Leonardt Dip Pens and Copperplate Nibs

I have fiiinally bought a dip pen. I got the Copperplate nibs with it, because they're the kind of calligraphy I haven't tried yet, apart from dabbling about with my Noodlers Creaper Flex Fountain Pen. I initially read that to get a variegated line with a fountain pen, you need either a fountain pen with a flex nib (hard to come by, either expensive or not a flex nib) or some dip pens because they are soft and able to flex.

When I saw these, I fell in love with them! I have been an active part of the calligraphy community on tumblr, following some great people. I've learnt a lot from them and we all seem to be having our own trials and tests and seeing what works and what doesn't. I discovered that calligraphy I want to do is Blackletter, which I still need to practice and also Copperplate which is just fancy and really nice, and also easier to do than any of the others. I just like the way it looks! So to achieve a true Copperplate, a dip pen and Copperplate nibs were needed.
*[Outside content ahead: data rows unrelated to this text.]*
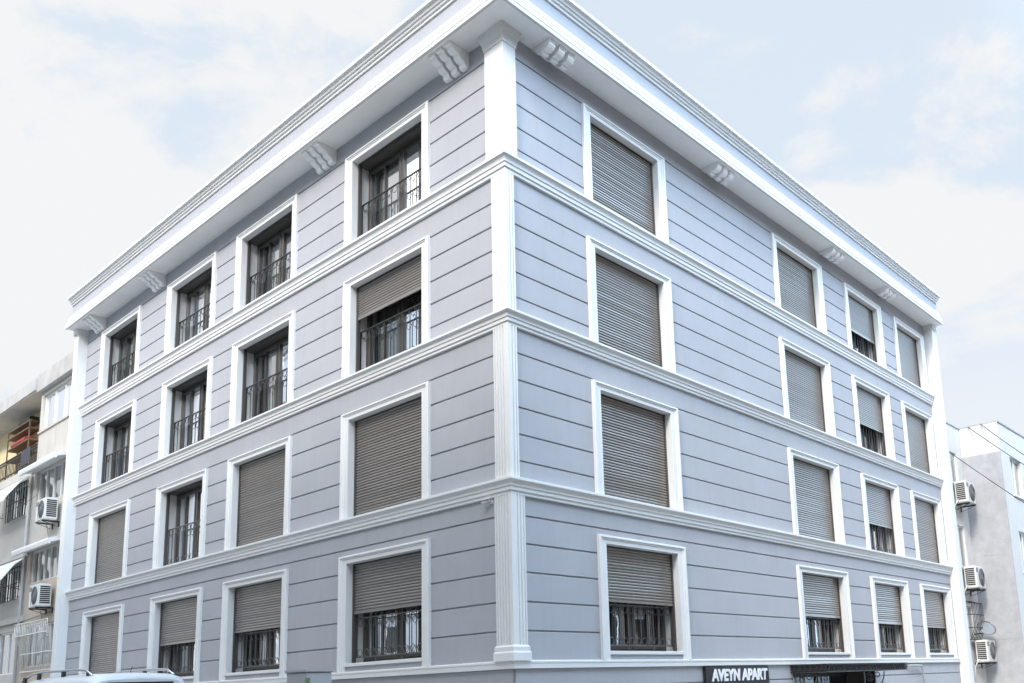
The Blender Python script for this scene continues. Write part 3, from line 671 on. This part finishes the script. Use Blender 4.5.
for face, s_, z, k, lb in ACS:
    t = ac0 if lb is None else copy_tree(ac0)
    if lb: t['label'] = lb
    if face == 'L': t.location = W('L', s_, 0, z); t.rotation_euler = (0, 0, math.radians(135))
    else: t.location = W('R', s_ + .86 * k, 0, z); t.rotation_euler = (0, 0, math.radians(225))
    t.scale = (k, k * 1.12, k * 1.18)

# ------------------------------------------------------------------ overhead cables
def cable(p0, p1, sag, r, label):
    p0, p1 = Vector(p0), Vector(p1); n = 16
    m = MB(); m.tube([p0.lerp(p1, k / n) - Vector((0, 0, sag * 4 * (k / n) * (1 - k / n))) for k in range(n + 1)], r, 5)
    tag(m.build('overhead_cable', 'black_plastic'), label, 'cable', 'overhead cables')
cable(W('R', 22.93, .35, 10.74), W('R', 19.58, 3.0, 8.27) * 1.35 - W('R', 22.93, .35, 10.74) * .35, .04, .013, 'black cable crossing the pale building, middle of the three at the right edge')
cable(W('R', 22.93, .80, 10.76), W('R', 19.73, 3.0, 8.62) * 1.35 - W('R', 22.93, .80, 10.76) * .35, .04, .013, 'black cable crossing the pale building, highest of the three at the right edge')
cable(W('R', 21.6, .02, 9.62), W('R', 19.06, 3.0, 6.96) * 1.35 - W('R', 21.6, .02, 9.62) * .35, .04, .013, 'black cable crossing the pale building, lowest of the three at the right edge')
cable(W('L', 20.9, .05, 4.95), W('L', 27.5, .08, 4.75), .1, .012, 'thin black cable sagging along the beige wall above the lowest barred window')
cable(W('L', 21.4, .75, 8.6), W('L', 28, .75, 8.5), .08, .006, 'thin clothesline wire strung past the upper awning of the beige building')

# ================================================================== GROUND
def sheet(name, pts, z, mt):
    m = MB(); m.poly([(x, y, z) for x, y in pts]); o = m.build(name, mt); o['kind'] = 'structure'; return o
sheet('ground', [(-300, -300), (300, -300), (300, 300), (-300, 300)], .06, 'pale_road')
sheet('road', [(-90, -90), (90, -90), (90, 90), (-90, 90)], .064, 'pale_road')
m_ = MB()
def wedge(w, z0, z1, off=0):
    q = [W('L', -w, w, 0), W('L', 40, w, 0), W('L', 40, off, 0), W('L', -off, off, 0), W('R', 40, off, 0), W('R', 40, w, 0)]
    return [[Vector((v.x, v.y, z)) for v in q] for z in (z0, z1)]
m_.loft(wedge(3.0, .0, GZ, -.1), cap=True); o = m_.build('pavement', 'paving'); o['kind'] = 'structure'
m_ = MB(); m_.loft(wedge(3.15, .0, GZ + .006, 3.002), cap=True); o = m_.build('kerb', 'kerb_stone'); o['kind'] = 'structure'
m_ = MB()
for k in range(12):
    for f in 'LR': 
        q = [W(f, 1 + k * 3, 7.3, .070), W(f, 2.6 + k * 3, 7.3, .070), W(f, 2.6 + k * 3, 7.42, .070), W(f, 1 + k * 3, 7.42, .070)]; m_.poly(q)
o = m_.build('road_marking', 'line_paint'); o['kind'] = 'structure'

# ================================================================== OPPOSITE HOUSES (unseen, mirrored in the panes; raised and lengthened to shade the lower walls)
def opposite(face, a, b, o0, hgt, mt, label):
    t = thing('apartment_building', label, 'building', W(face, (a + b) / 2, o0, .07))
    m = MB(); ops = []
    x = a + 1.2
    while x + 1.6 < b - .8:
        for k in range(int((hgt - 1) / 3)): ops.append((x, x + 1.5, 1.0 + 3 * k, 2.5 + 3 * k))
        x += 2.9
    ss = sorted({a, b} | {q for o in ops for q in o[:2]}); zs = sorted({.0, hgt} | {q for o in ops for q in o[2:]})
    for i in range(len(ss) - 1):
        for j in range(len(zs) - 1):
            cs, cz = (ss[i] + ss[i + 1]) / 2, (zs[j] + zs[j + 1]) / 2
            d = .18 if any(o[0] < cs < o[1] and o[2] < cz < o[3] for o in ops) else 0
            if d: continue
            m.poly([W(face, ss[i], o0, zs[j]), W(face, ss[i + 1], o0, zs[j]), W(face, ss[i + 1], o0, zs[j + 1]), W(face, ss[i], o0, zs[j + 1])])
    for s_ in (a, b): m.poly([W(face, s_, o0, 0), W(face, s_, o0 + 10, 0), W(face, s_, o0 + 10, hgt), W(face, s_, o0, hgt)])
    for k in range(1, int(hgt / 3) + 1): m.fbox(face, a - .1, b + .1, o0 - .12, o0, 3 * k - .1, 3 * k + .08)
    part(m, 'wall', mt, t)
    m = MB(); m.fbox(face, a - .2, b + .2, o0 - .3, o0 + 10, hgt, hgt + .25); part(m, 'roof', 'roof_felt', t)
    for o in ops:
        m = MB(); f = .07
        m.fbox(face, o[0], o[1], o0 + .08, o0 + .14, o[2], o[2] + f); m.fbox(face, o[0], o[1], o0 + .08, o0 + .14, o[3] - f, o[3])
        for s_ in (o[0], (o[0] + o[1] - f) / 2, o[1] - f): m.fbox(face, s_, s_ + f, o0 + .08, o0 + .14, o[2] + f, o[3] - f)
        w_ = part(m, 'window', 'sash_plastic', t, W(face, o[0], o0, o[2]))
        m = MB(); m.poly([W(face, o[0], o0 + .12, o[2]), W(face, o[1], o0 + .12, o[2]), W(face, o[1], o0 + .12, o[3]), W(face, o[0], o0 + .12, o[3])]); part(m, 'pane', 'dark_glass', w_, W(face, o[0], o0, o[2]))
opposite('L', -30, 16, 18.5, 21.6, 'opposite_cream', 'cream house across the side street, seen only mirrored in the panes')
opposite('L', 16.2, 42, 18.5, 24.3, 'opposite_pink', 'pinkish house further along the side street, seen only mirrored in the panes')
opposite('R', -18.2, 15, 19, 21.3, 'opposite_pink', 'pinkish house across the entrance street, seen only mirrored in the panes')
opposite('R', 15.2, 42, 19, 24.3, 'opposite_cream', 'cream house further along the entrance street, seen only mirrored in the panes')

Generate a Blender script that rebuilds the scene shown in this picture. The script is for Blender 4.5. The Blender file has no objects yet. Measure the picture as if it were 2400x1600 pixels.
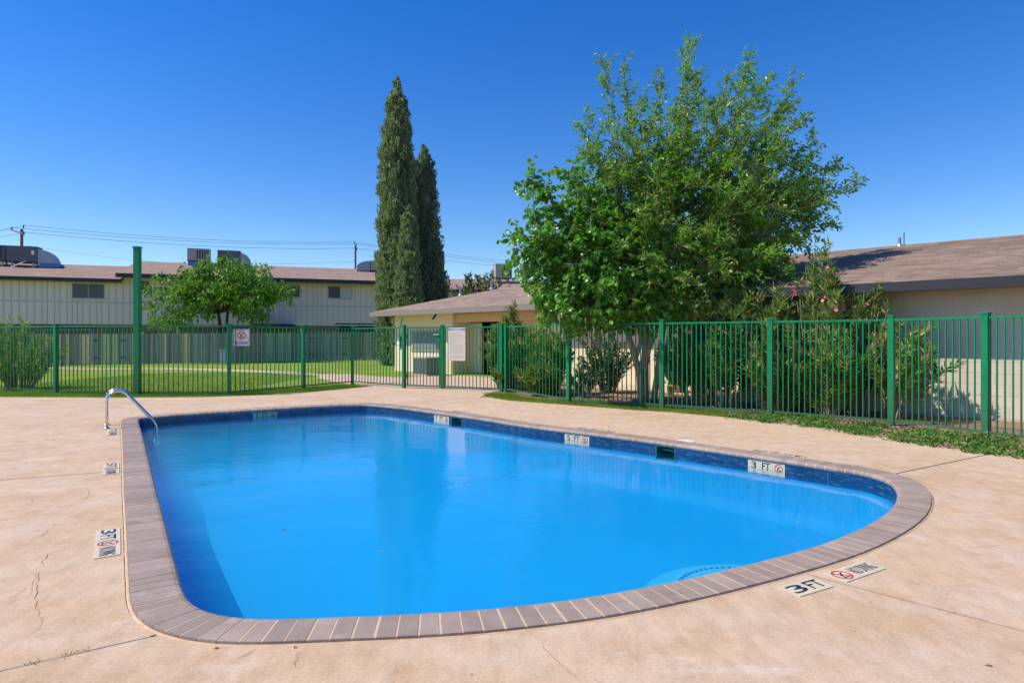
import bpy, bmesh, math, random
import numpy as np
from mathutils import Vector, Matrix
R = math.radians
rng = np.random.default_rng(7)
random.seed(7)
scene = bpy.context.scene
COL = scene.collection

# ------------------------------------------------------------------ camera, sky, sun, exposure
CAM_Z = 1.454
F = 1430.0                                   # focal length in pixels of the 2400 px wide photograph
cd = bpy.data.cameras.new("camera")
cam = bpy.data.objects.new("camera", cd)
COL.objects.link(cam)
cam.location = (0, 0, CAM_Z)
cam.rotation_euler = (R(90), 0, 0)
cd.sensor_width = 36.0
cd.lens = 36.0 * F / 2400.0
cd.shift_y = -8 / 2400.0
cd.clip_start = 0.05
cd.clip_end = 3000
scene.camera = cam

SUN_EL, SUN_AZ = R(52), R(261)               # azimuth clockwise from +Y
sun_dir = Vector((math.sin(SUN_AZ) * math.cos(SUN_EL), math.cos(SUN_AZ) * math.cos(SUN_EL), math.sin(SUN_EL)))
world = bpy.data.worlds.new("World")
scene.world = world
world.use_nodes = True
wn = world.node_tree
bg = wn.nodes["Background"]
sky = wn.nodes.new("ShaderNodeTexSky")
sky.sky_type = 'NISHITA'
sky.sun_disc = False
sky.sun_elevation = SUN_EL
sky.sun_rotation = SUN_AZ
sky.altitude = 0
sky.air_density = 1.2
sky.dust_density = 0.0
sky.ozone_density = 6.0
hs = wn.nodes.new("ShaderNodeHueSaturation")
hs.inputs["Saturation"].default_value = 1.33
hs.inputs["Hue"].default_value = 0.515
wn.links.new(sky.outputs[0], hs.inputs["Color"])
wn.links.new(hs.outputs[0], bg.inputs["Color"])
bg.inputs["Strength"].default_value = 0.094
sl = bpy.data.lights.new("sun", 'SUN')
sl.energy = 3.2
sl.angle = R(0.5)
sl.color = (1.0, 0.925, 0.79)
so = bpy.data.objects.new("sun", sl)
COL.objects.link(so)
so.rotation_euler = (-sun_dir).to_track_quat('-Z', 'Y').to_euler()
so.location = (-20, -5, 30)
scene.view_settings.view_transform = 'Standard'
scene.view_settings.look = 'None'
scene.view_settings.exposure = 0.78
scene.view_settings.gamma = 1.0
scene.view_settings.use_curve_mapping = False
scene.cycles.max_bounces = 8
scene.cycles.volume_bounces = 3
scene.cycles.transparent_max_bounces = 16
scene.cycles.caustics_reflective = False
scene.cycles.caustics_refractive = False

# ------------------------------------------------------------------ helpers
def gp(px, py, z=0.0):
    """photograph pixel -> point on the horizontal plane at height z"""
    d = F * (CAM_Z - z) / (py - 792.0)
    return Vector(((px - 1200.0) / F * d, d, z))

def dp(px, py, d):
    """photograph pixel -> point at distance d"""
    return Vector(((px - 1200.0) / F * d, d, CAM_Z + (792.0 - py) / F * d))

WOFF = {}
def woff(o):
    return WOFF.get(o.name, Vector((0, 0, 0))) if o is not None else Vector((0, 0, 0))

def tag(o, label=None, cat=None, group=None, kind=None):
    if label: o["label"] = label
    if cat: o["category"] = cat
    if group: o["group"] = group
    if kind: o["kind"] = kind
    return o

def thing(name, label, cat, loc=(0, 0, 0), group=None):
    o = bpy.data.objects.new(name, None)
    COL.objects.link(o)
    o.location = loc
    o.empty_display_size = 0.2
    WOFF[o.name] = Vector(loc)
    return tag(o, label, cat, group)

def link(name, mesh, parent=None, loc=(0, 0, 0), rotz=0.0, scale=None):
    o = bpy.data.objects.new(name, mesh)
    COL.objects.link(o)
    w = Vector(loc)
    o.location = w - woff(parent)
    if rotz: o.rotation_euler = (0, 0, rotz)
    if scale: o.scale = scale
    if parent is not None: o.parent = parent
    WOFF[o.name] = w
    return o

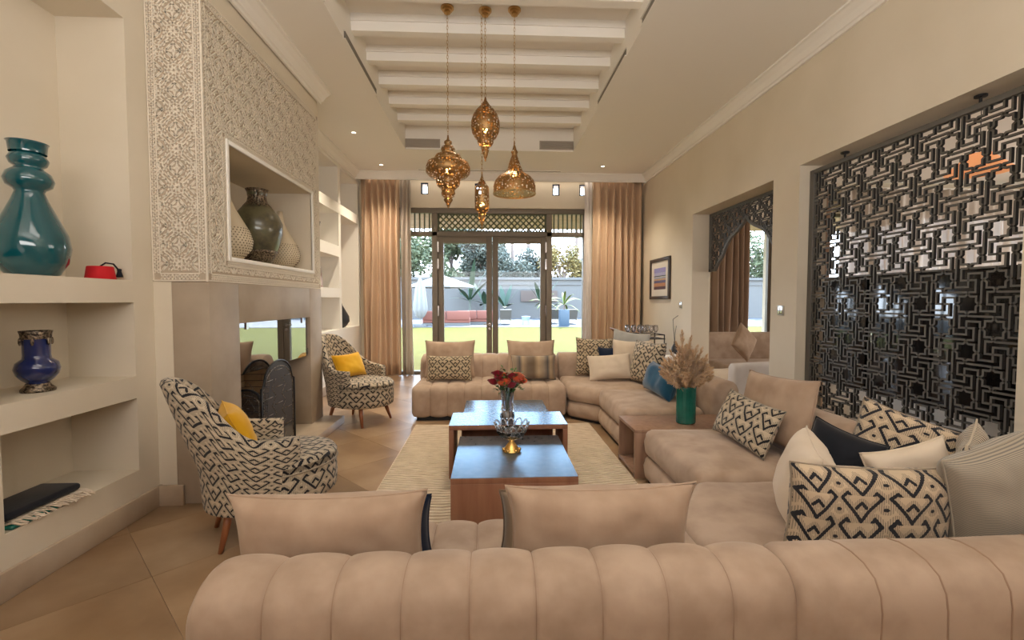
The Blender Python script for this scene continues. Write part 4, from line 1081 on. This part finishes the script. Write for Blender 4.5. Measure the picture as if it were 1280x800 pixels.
# ------------------------------------------------------------------ chimney niche vases
def dots(name, base, holes):
    m = pr(name, base, .7); b = m.node_tree.nodes['Principled BSDF']
    return m
BONE = pr('bone_ceramic', (.66, .56, .40), .55)
DOT = pr('pierced_dots', (.10, .07, .04), .8)
def dotted_vase(lab, loc, s, R0):
    prof = [(.05, 0), (.10, .01), (.165, .09), (.175, .15), (.155, .22), (.11, .30), (.065, .38), (.04, .44), (.028, .50), (.024, .56)]
    t = vase('vase', lab, 'vase', loc, [(r*s, z*s) for r, z in prof], BONE)
    def rad(z):
        for (r, a), (r2, a2) in zip(prof, prof[1:]):
            if a <= z <= a2: return r+(r2-r)*(z-a)/(a2-a)
    mb = MB()
    for q in range(12):
        z = .035+q*.018; r = rad(z); n = 40
        for k in range(n):
            a = 2*PI*(k+.5*(q % 2))/n; mb.ball((r*s*math.cos(a), r*s*math.sin(a), z*s), .0048*s, 5, 4, (1, 1, 1))
    stuff(mb.build('dot_relief', DOT, t)); return t
dotted_vase('cream bottle vase with dotted belly, nearest in the chimney niche', (-1.975, 3.53, NZ0), 1.02, 0)
dotted_vase('cream bottle vase with dotted belly, farthest in the chimney niche', (-2.0, 4.47, NZ0), .98, 0)
t = vase('urn', 'aged olive urn with silver collar standing between cream vases', 'vase', (-1.99, 4.03, NZ0),
     [(.085, 0), (.09, .01), (.11, .05), (.16, .16), (.19, .27), (.195, .36), (.16, .44), (.11, .50), (.075, .54), (.068, .58), (.07, .61), (.085, .645)], OLIVE)
MB().lathe([(.082, .01), (.114, .045), (.150, .12), (.154, .125), (.08, .0)], 30).build('foot_filigree', PEWTER, t, smooth=True)
MB().lathe([(.112, .502), (.080, .54), (.072, .58), (.074, .61), (.09, .647), (.08, .65)], 30).build('neck_collar', PEWTER, t, smooth=True)
MB().tube([(.075, 0, .63), (.115, 0, .60), (.12, 0, .55), (.125, 0, .49)], .010, 6).build('handle', PEWTER, t, smooth=True)
t.rotation_euler = (0, 0, math.radians(-60))

# built-in shelves ornaments
BW = mottle(pr('black_white_glaze', (.3, .3, .3), .4), [(.02, .02, .02), (.5, .47, .42)], 60, 2, lo=.48, hi=.52)
vase('vase', 'black and white patterned flared vase on a built-in shelf', 'vase', (-2.42, 6.33, 2.12), [(.05, 0), (.055, .01), (.04, .03), (.04, .06), (.08, .12), (.09, .17), (.085, .20), (.11, .25), (.12, .255)], BW)
t = thing('wooden_plaque', 'square tan carved plaque leaning on a built-in shelf', 'plaque', (-2.42, 6.42, 1.485)); t.rotation_euler = (0, math.radians(-8), math.radians(-25))
MB().box(-.015, .015, -.14, .14, 0.002, .28).build('plaque_board', TABLEW, t, bevel=.004); MB().box(.014, .02, -.11, .11, .03, .25).build('carving', STONE, t, bevel=.003)
t = thing('ring_sculpture', 'stack of three dark red rings on a built-in shelf', 'sculpture', (-2.42, 6.30, .87))
RB = pr('oxblood', (.14, .03, .02), .35)
for k in range(3): MB().tube([(0, .055*math.cos(2*PI*q/20), .07+k*.125+.06*math.sin(2*PI*q/20)) for q in range(20)], .014, 8, closed=True).build('ring', RB, t, smooth=True)
MB().box(-.03, .03, -.04, .04, 0, .012).build('base', RB, t)
vase('vase', 'charcoal teardrop bottle vase beside the left curtain', 'vase', (-2.42, 7.42, .87), [(.06, 0), (.10, .02), (.155, .10), (.15, .18), (.10, .27), (.05, .36), (.028, .46), (.02, .58), (.018, .66)], CHAR)

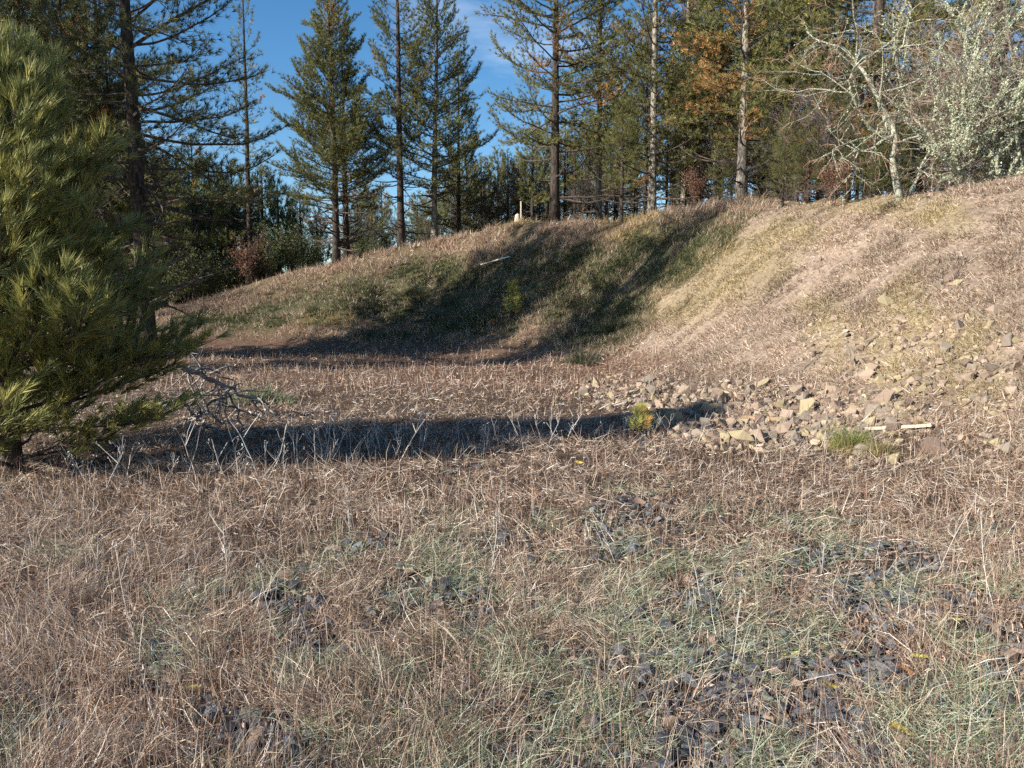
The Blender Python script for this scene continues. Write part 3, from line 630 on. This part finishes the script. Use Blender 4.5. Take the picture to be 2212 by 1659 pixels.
def _blades(g, p, az, tilt, ln, wd, bend, C, lift, sm):
    n = len(p); ca, sa = np.cos(az), np.sin(az)
    d0 = np.stack([ca * np.cos(tilt), sa * np.cos(tilt), np.sin(tilt)], -1)
    t1 = tilt - bend; d1 = np.stack([ca * np.cos(t1), sa * np.cos(t1), np.sin(t1)], -1)
    rnd = norm(rng.normal(size=(n, 3))); s = norm(np.cross(d0, rnd)) * (wd * .5)[:, None]
    b = p.copy(); b[:, 2] += lift
    m = b + d0 * (ln * .55)[:, None]; e = m + d1 * (ln * .45)[:, None]
    if sm:
        g.add(np.stack([b - s * 1.3, b + s * 1.3, e], 1).reshape(-1, 3), np.arange(n * 3).reshape(-1, 3), None, np.repeat(C, 3, 0)); return
    V = np.stack([b - s, b + s, m + s * .8, m - s * .8, e], 1).reshape(-1, 3)
    base = np.arange(n)[:, None] * 5
    g.add(V, base + np.array([[3, 2, 4]]), base + np.array([[0, 1, 2, 3]]), np.repeat(C, 5, 0))
def jitter_col(cols, n, wts, amp=.25, seed=0):
    rs = np.random.default_rng(seed); c = np.array(cols)[rs.choice(len(cols), n, p=np.array(wts) / sum(wts))]
    return c * rs.uniform(1 - amp, 1 + amp, (n, 1))
STRAW = (.52, .41, .31); PALE = (.68, .58, .48); BRN = (.22, .14, .1); RUST = (.33, .2, .135); TAN = (.42, .31, .225)
# matted straw over the pad: it lies in tussocks with darker thatch and soil between them
def tuss(p, s_=.3, k=4, lo=.36, gain_=4.): return np.clip((fbm(p[:, 0], p[:, 1], s_, k, 3) - lo) * gain_, .06, 1)
g = Geo()
p = scatter(190000, lambda z, p: z['pad'] * (1 - .9 * z['gravel']) * (1 - .4 * z['sage']) * tuss(p), 1, 31); n = len(p); Y = p[:, 1]
z = zones(p); big = fbm(p[:, 0], p[:, 1], 1.6, 9, 3); sm_ = fbm(p[:, 0], p[:, 1], .22, 2, 2)
cc = jitter_col([STRAW, PALE, BRN, TAN, RUST, (.8, .73, .64)], n, [3.5, 2.2, 3.4, 3, 1., 1.2], .25, 2); cc = mixc(cc, RUST, np.clip(z['rust'] * .3, 0, 1)); cc *= (.55 + .5 * big + .45 * sm_)[:, None]  # the brightest tone paints straw highlights into the blade colour
blades(g, p, rng.uniform(0, 6.28, n) * .6 + fbm(p[:, 0], p[:, 1], .6, 6, 2) * 6, rng.normal(.22, .42, n), (.04 + .2 * rng.random(n) ** 2.4) * (1 + .025 * Y), np.maximum(.0026, Y * .0006) * rng.uniform(.7, 1.4, n), rng.normal(.3, .5, n), cc, rng.uniform(0, .05, n), 6.5)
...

Now, when I unpackaged them, I just loved it. It all felt special. The tin is so handy, so you don't lose your nibs and it's also pretty. I got out my ink and put a nib into the pen and set down to write. Little did I know, it would not work. The ink didn't flow from the nib and it was hard to do even one stroke with a full ink flow.

So I set about researching how to use dip pens properly, I thought I must be doing something wrong. I found out that dip pen nibs come coated in a laquer or oil to prevent rusting from the time it's made. There were also several different methods of getting the coating off from the nib. I tried the ones that appeared to be less risky to me. I first tried brushing it with toothpaste and rinsing and drying it. That worked a little bit, there was definitely and increase in ink flow, with the standard Copperplate nibs. I was still having trouble with the Shorthand one, so I tried the riskier method of passing it through a flame. When I tried writing again, there was a definite improvement. 

It's still not 100%, and these nibs will take some getting used to. 

 I think I was too gentle with the flaming because I was worried it would make my nib too soft. So I will attempt it again, but maybe keep it there a little bit longer. The ink still struggles to flow freely. I also saw a method of immersing them in boiling water and then in cold water, a few times, but I am yet to try this method. If this second flaming doesn't work, I'll try that.